The Mercury News

Downtown parking overhaul enters new phase

- By Hannah Kanik hkanik@ bayareanew­sgroup.com

Finding a parking spot in downtown Los Gatos can be challengin­g, and town staffers are working to finish a long-awaited parking overhaul.

Staff updated the Los Gatos Town Council on the Downtown Parking Program, a road map of sustainabl­e ways to improve parking, at its meeting Tuesday night, citing changes to the newly launched employee parking program and updates to new parking signs.

Council first approved the plan in 2019, but limited resources and staffing pushed the town to cherrypick individual strategies to implement rather than working through the program as designed.

Parking program manager Jim Renelle said wayfinding signs could be installed as soon as summer 2023. The town is also set to hire a company to install mobile payment stations in parking lots sometime early next year.

The town launched its employee parking program, which converted more than 400 spots into “employee only” zones, in July. So far, more than 1,500 employees are registered for the program.

Twenty-seven of the spots will be converted back into regular parking spots after Renelle spotted a surplus of employee parking spots and a shortage of regular ones.

“The need to convert these certain spaces back to public parking is most apparent just before peak parking. Public areas are full, while some of the employee parking spots are unused,” Renelle said. “Visitors are circling looking for parking, while the employee spaces are empty.”

There are still more than 1,000 off-street parking spots, and the Northside and Miles Avenue lots continue to offer free allday parking.

Some councilmem­bers spoke up about the program's implementa­tion timeline compared to the original 2019 plan.

Vice Mayor Maria Ristow said improved signage and the “park once” plan, which allows visitors to pay to stay in their parking spot instead of driving to a different spot in the lot, should be the priority.

“If you're from out of town, you have no idea where the parking lots are. We did a great job of hiding them,” Ristow said. “No one wants to look at a parking lot, but you sure as heck want to find one.”

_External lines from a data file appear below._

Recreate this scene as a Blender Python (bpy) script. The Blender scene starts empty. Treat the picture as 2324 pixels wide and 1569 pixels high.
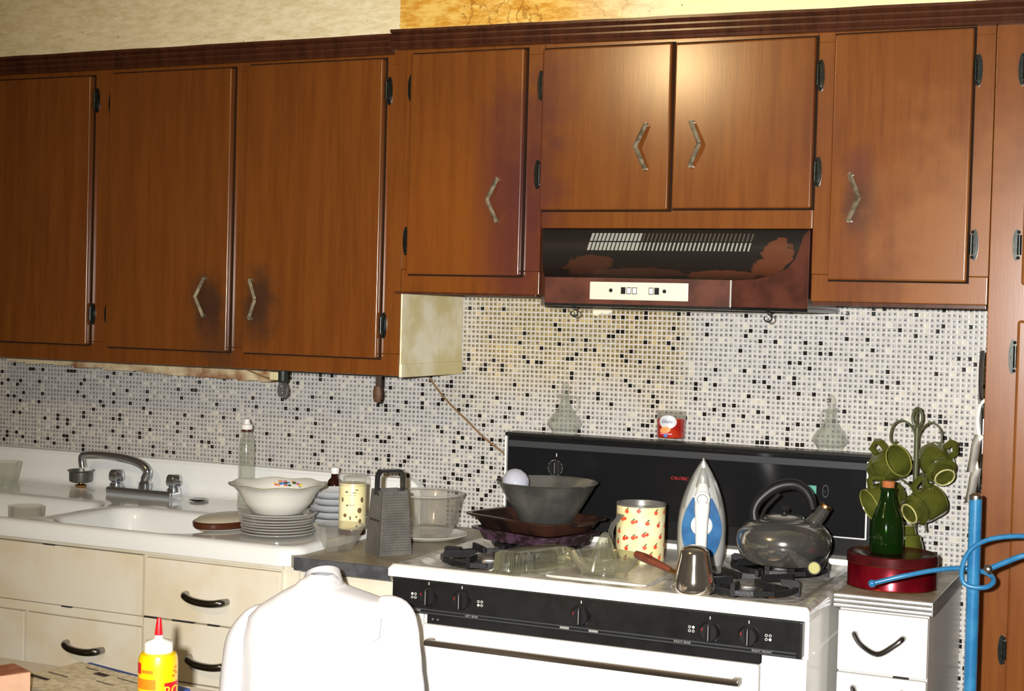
import bpy, bmesh, math, random
import numpy as np
from mathutils import Vector, Matrix
R = math.radians
random.seed(7)
rng = np.random.default_rng(11)
scn = bpy.context.scene
COL = scn.collection

# ------------------------------------------------------------------ camera
FPX, WPX = 3419.76, 2324.0
FW = Vector((-0.41185, 0.91093, -0.02420)); RT = Vector((0.91060, 0.41242, 0.02681)); UP = Vector((-0.03440, 0.01099, 0.99935))
CAM = Vector((1.5623, -3.5005, 1.4690))
cam = bpy.data.cameras.new('camera'); cam.sensor_width = 36.0; cam.lens = FPX / WPX * 36.0; cam.clip_start = 0.05
co = bpy.data.objects.new('camera', cam); COL.objects.link(co)
m = Matrix.Identity(4)
for i in range(3):
    m[i][0] = RT[i]; m[i][1] = UP[i]; m[i][2] = -FW[i]; m[i][3] = CAM[i]
co.matrix_world = m
scn.camera = co
# ------------------------------------------------------------------ world, lights, exposure
w = bpy.data.worlds.new('world'); scn.world = w; w.use_nodes = True
w.node_tree.nodes['Background'].inputs[0].default_value = (0.5, 0.45, 0.4, 1)
w.node_tree.nodes['Background'].inputs[1].default_value = 0.15
fl = bpy.data.lights.new('camera_flash', 'SPOT'); fl.energy = 670; fl.shadow_soft_size = 0.022; fl.color = (1.0, 0.985, 0.96)
fl.spot_size = math.radians(80); fl.spot_blend = 1.0
flo = bpy.data.objects.new('camera_flash', fl); COL.objects.link(flo)
flo.location = CAM - RT * 0.10 + UP * 0.05
flo.rotation_euler = (Vector((0.72, -0.35, 0.98)) - flo.location).to_track_quat('-Z', 'Y').to_euler()
LAMP_POS = Vector((-0.36, -3.0, 2.46)); LAMP_W = 42
lp = bpy.data.lights.new('ceiling_bulb', 'POINT'); lp.energy = LAMP_W; lp.shadow_soft_size = 0.045; lp.color = (1.0, 0.72, 0.36)
lpo = bpy.data.objects.new('ceiling_bulb', lp); COL.objects.link(lpo); lpo.location = LAMP_POS
vs = scn.view_settings
vs.view_transform = 'Standard'; vs.look = 'None'; vs.exposure = 0.0; vs.gamma = 1.0; vs.use_curve_mapping = False
scn.cycles.transparent_max_bounces = 24
scn.cycles.sample_clamp_indirect = 4.0
scn.cycles.adaptive_threshold = 0.045
scn.cycles.max_bounces = 6; scn.cycles.diffuse_bounces = 2; scn.cycles.glossy_bounces = 3

# ------------------------------------------------------------------ materials
def lin(c):
    return tuple(((v / 255) / 12.92 if v / 255 <= 0.04045 else ((v / 255 + 0.055) / 1.055) ** 2.4) for v in c)
MATS = {}
def nmat(name):
    m = bpy.data.materials.new(name); m.use_nodes = True
    nt = m.node_tree; b = nt.nodes['Principled BSDF']
    MATS[name] = m
    return m, nt, b
def N(nt, t, **kw):
    n = nt.nodes.new(t)
    for k, v in kw.items():
        if k.startswith('i_'): n.inputs[k[2:]].default_value = v
        else: setattr(n, k, v)
    return n
def L(nt, a, b): nt.links.new(a, b)
def rgba(c): return (c[0], c[1], c[2], 1)
def coords(nt, scale=(1, 1, 1), which='Object'):
    t = N(nt, 'ShaderNodeTexCoord'); mp = N(nt, 'ShaderNodeMapping'); mp.inputs['Scale'].default_value = scale
    L(nt, t.outputs[which], mp.inputs['Vector']); return mp.outputs['Vector']
def mixc(nt, fac, a, b, mode='MIX'):
    n = N(nt, 'ShaderNodeMix', data_type='RGBA', blend_type=mode)
    for s, v in ((n.inputs[0], fac), (n.inputs[6], a), (n.inputs[7], b)):
        if isinstance(v, (int, float)): s.default_value = v
        elif isinstance(v, tuple): s.default_value = rgba(v)
        else: L(nt, v, s)
    return n.outputs[2]
def mth(nt, op, a, b=0.0, clamp=False):
    n = N(nt, 'ShaderNodeMath', operation=op, use_clamp=clamp)
    for s, v in ((n.inputs[0], a), (n.inputs[1], b)):
        if isinstance(v, (int, float)): s.default_value = v
        else: L(nt, v, s)
    return n.outputs[0]
def ramp(nt, fac, lo, hi):
    n = N(nt, 'ShaderNodeMapRange', interpolation_type='SMOOTHSTEP'); L(nt, fac, n.inputs[0])
    n.inputs[1].default_value = lo; n.inputs[2].default_value = hi; return n.outputs[0]
def noise(nt, vec, scale, detail=3, rough=0.55):
    n = N(nt, 'ShaderNodeTexNoise'); n.inputs['Scale'].default_value = scale; n.inputs['Detail'].default_value = detail
    n.inputs['Roughness'].default_value = rough; L(nt, vec, n.inputs['Vector']); return n.outputs['Fac']
def bump(nt, b, h, strength, dist=0.002):
    n = N(nt, 'ShaderNodeBump'); n.inputs['Strength'].default_value = strength; n.inputs['Distance'].default_value = dist
    L(nt, h, n.inputs['Height']); L(nt, n.outputs[0], b.inputs['Normal'])
def dist_to(nt, vec, pt, sc=(1, 1, 1)):
    s = N(nt, 'ShaderNodeVectorMath', operation='SUBTRACT'); L(nt, vec, s.inputs[0]); s.inputs[1].default_value = pt
    k = N(nt, 'ShaderNodeVectorMath', operation='MULTIPLY'); L(nt, s.outputs[0], k.inputs[0]); k.inputs[1].default_value = sc
    l = N(nt, 'ShaderNodeVectorMath', operation='LENGTH'); L(nt, k.outputs[0], l.inputs[0]); return l.outputs['Value']
def pm(name, c, rough=0.5, metal=0.0, spec=0.5, var=0.0, vs_=30, bmp=0.0, bs=200, coat=0.0, second=None):
    m, nt, b = nmat(name)
    b.inputs['Roughness'].default_value = rough; b.inputs['Metallic'].default_value = metal
    b.inputs['Specular IOR Level'].default_value = spec; b.inputs['Coat Weight'].default_value = coat
    v = coords(nt)
    if var or second:
        f = noise(nt, v, vs_, 4)
        c2 = second if second else tuple(x * (1 - var) for x in c)
        L(nt, mixc(nt, ramp(nt, f, 0.38, 0.66), c, c2), b.inputs['Base Color'])
    else: b.inputs['Base Color'].default_value = rgba(c)
    if bmp: bump(nt, b, noise(nt, v, bs, 3), bmp)
    return m
def glassmat(name, tint, gloss=0.04, diffuse=0.05, dcol=(0.8, 0.8, 0.76), rough=0.03, edge=0.35):
    """thin wall glass: tinted see-through, brighter and more reflective at grazing angles"""
    m, nt, b = nmat(name); nt.nodes.remove(b)
    out = nt.nodes['Material Output']
    t = N(nt, 'ShaderNodeBsdfTransparent'); t.inputs[0].default_value = rgba(tint)
    g = N(nt, 'ShaderNodeBsdfGlossy'); g.inputs['Roughness'].default_value = rough; g.inputs['Color'].default_value = (1, 1, 1, 1)
    d = N(nt, 'ShaderNodeBsdfDiffuse'); d.inputs[0].default_value = rgba(dcol)
    lw = N(nt, 'ShaderNodeLayerWeight'); lw.inputs[0].default_value = 0.5
    f2 = mth(nt, 'POWER', lw.outputs['Facing'], 3.0)
    m1 = N(nt, 'ShaderNodeMixShader'); L(nt, mth(nt, 'ADD', mth(nt, 'MULTIPLY', f2, edge), diffuse, True), m1.inputs[0]); L(nt, t.outputs[0], m1.inputs[1]); L(nt, d.outputs[0], m1.inputs[2])
    m2 = N(nt, 'ShaderNodeMixShader'); L(nt, mth(nt, 'ADD', mth(nt, 'MULTIPLY', f2, 0.4), gloss, True), m2.inputs[0]); L(nt, m1.outputs[0], m2.inputs[1]); L(nt, g.outputs[0], m2.inputs[2])
    L(nt, m2.outputs[0], out.inputs['Surface']); return m
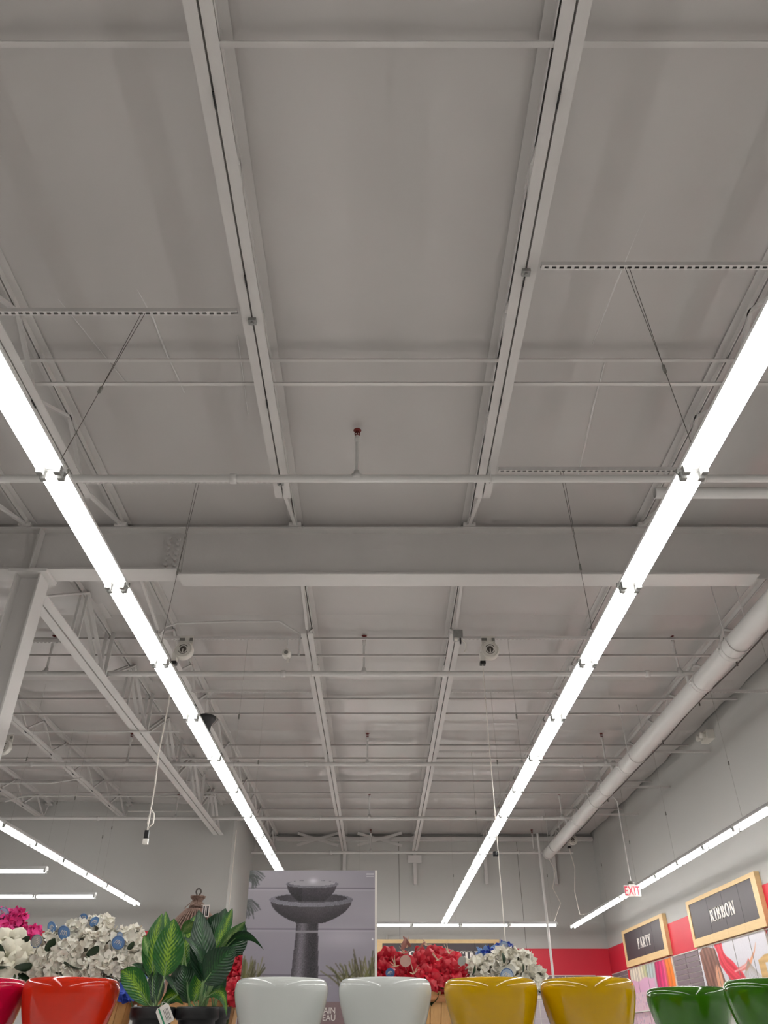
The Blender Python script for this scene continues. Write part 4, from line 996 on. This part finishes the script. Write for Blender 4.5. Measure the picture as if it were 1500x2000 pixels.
def rose(t, px, py, rp, Y, k, d=None):
    Cn = P(px, py, Y); r = rp / FPX * Y / 1.15 * (1.12 if k != 'red' else .98); o = org(t)
    d = Vector(d or (rng.normal(0, .35), -1 + rng.normal(0, .2), .35 + rng.normal(0, .3))).normalized()
    A = Matrix.Translation(Cn - o - d * r * .45) @ align(d, rng.uniform(0, 6))
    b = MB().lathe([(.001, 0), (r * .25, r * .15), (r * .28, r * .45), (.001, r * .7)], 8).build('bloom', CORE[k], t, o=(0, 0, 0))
    b.matrix_local = A; ORG[b.name] = o
    for ring_, (n, tilt, sc, mi) in enumerate(((3, -.25, .74, 0), (4, .10, .88, 1), (4, .46, 1.0, 2), (5, .86, 1.08, 2), (6, 1.25, 1.05, 2))):
        for i in range(n):
            a = 2 * PI * (i + .37 * ring_) / n + rng.uniform(-.2, .2)
            M_ = Matrix.Rotation(a, 4, 'Z') @ Matrix.Translation((0, r * .10 * (1 + ring_ * .25), 0)) @ Matrix.Rotation(-(tilt + rng.uniform(-.12, .12)), 4, 'X') @ Matrix.Scale(r * sc * rng.uniform(.92, 1.1), 4)
            put('petal', PT[k][mi], b, M_)
    return Cn
def foliage(t, lst, ln=.05):
    o = org(t)
    for (px, py, Y, dx, dz, s) in lst:
        p = P(px, py, Y); d = Vector((dx, -.5, dz)).normalized()
        put('leaf', LEAFM[int(rng.integers(3))], t, Matrix.Translation(p - o) @ align(d, rng.uniform(-.5, .5)) @ Matrix.Scale(ln * s, 4))
def stalks(t, base, cs):
    for c_ in cs: MB().tube([base, base.lerp(c_, .6) + Vector((0, 0, .02)), c_], .002, 5).build('stalk', M_STALK, t)
def basket(label, px, Y, r, ytop=1944, nst=22):
    p = P(px, ytop, Y); top = p.z; t = thing('bushel_basket', label, 'basket', (p.x, Y, SHELF), 'wooden bushel baskets')
    for k in range(nst):
        a = 2 * PI * (k + .5) / nst; hw = PI / nst * .92; vs = []
        for rr, h in ((r * .80, SHELF + .001), (r, top + (.004 if k % 3 else -.002))):
            for dr in (0, -.004):
                for s in (-1, 1): vs.append((p.x + (rr + dr) * math.cos(a + s * hw), Y + (rr + dr) * math.sin(a + s * hw), h))
        MB().add(vs, [(0, 1, 5, 4), (2, 6, 7, 3), (0, 2, 3, 1), (4, 5, 7, 6), (0, 4, 6, 2), (1, 3, 7, 5)]).build('stave', M_STAVE, t)
    for h0, f in ((SHELF + .045, .80 + .2 * .045 / (top - SHELF)), (top - .012, .985)):
        rr = r * f + .001; MB().lathe([(rr, h0 - .008), (rr + .004, h0 - .008), (rr + .0045, h0 + .008), (rr, h0 + .008), (rr, h0 - .008)], 36, (p.x, Y, 0)).build('hoop', M_HOOP, t)
    MB().lathe([(0, SHELF + .002), (r * .76, SHELF + .002), (r * .76, SHELF + .006), (0, SHELF + .006)], 20, (p.x, Y, 0)).build('basket_floor', M_STAVE, t)
    return Vector((p.x, Y, SHELF + .012))
def bush(label, cat, base, group='artificial flower bunches'): return thing('flower_bunch', label, cat, base, group)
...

Randi Chen from the Los Gatos Chamber of Commerce said the employee parking program worked well and there's less traffic in the lots, but the second phase of the program, which includes the mobile payment stations, might not be necessary.

“We may find that after implementi­ng phase one completely, we may not need phase two,” Chen said.

Staff also said the upcoming improvemen­ts would require hiring another staff member. Los Gatos faces a looming budget deficit, making funds tight.

“Outside of this agenda item, we've been working hard on our budget deficit shortfall and talking about whether we should be reducing (full-time employees) in the town, trying to find other ways to fill the budget shortfalls,” Rennie said. “When we're talking about adding three quarters of an (employee), it feels like we're going in the wrong direction.”

Town Manager Laurel Prevetti said that the parking pay stations would not generate enough funds to pay for the new position, and any revenue should go back into the parking program for future parking projects.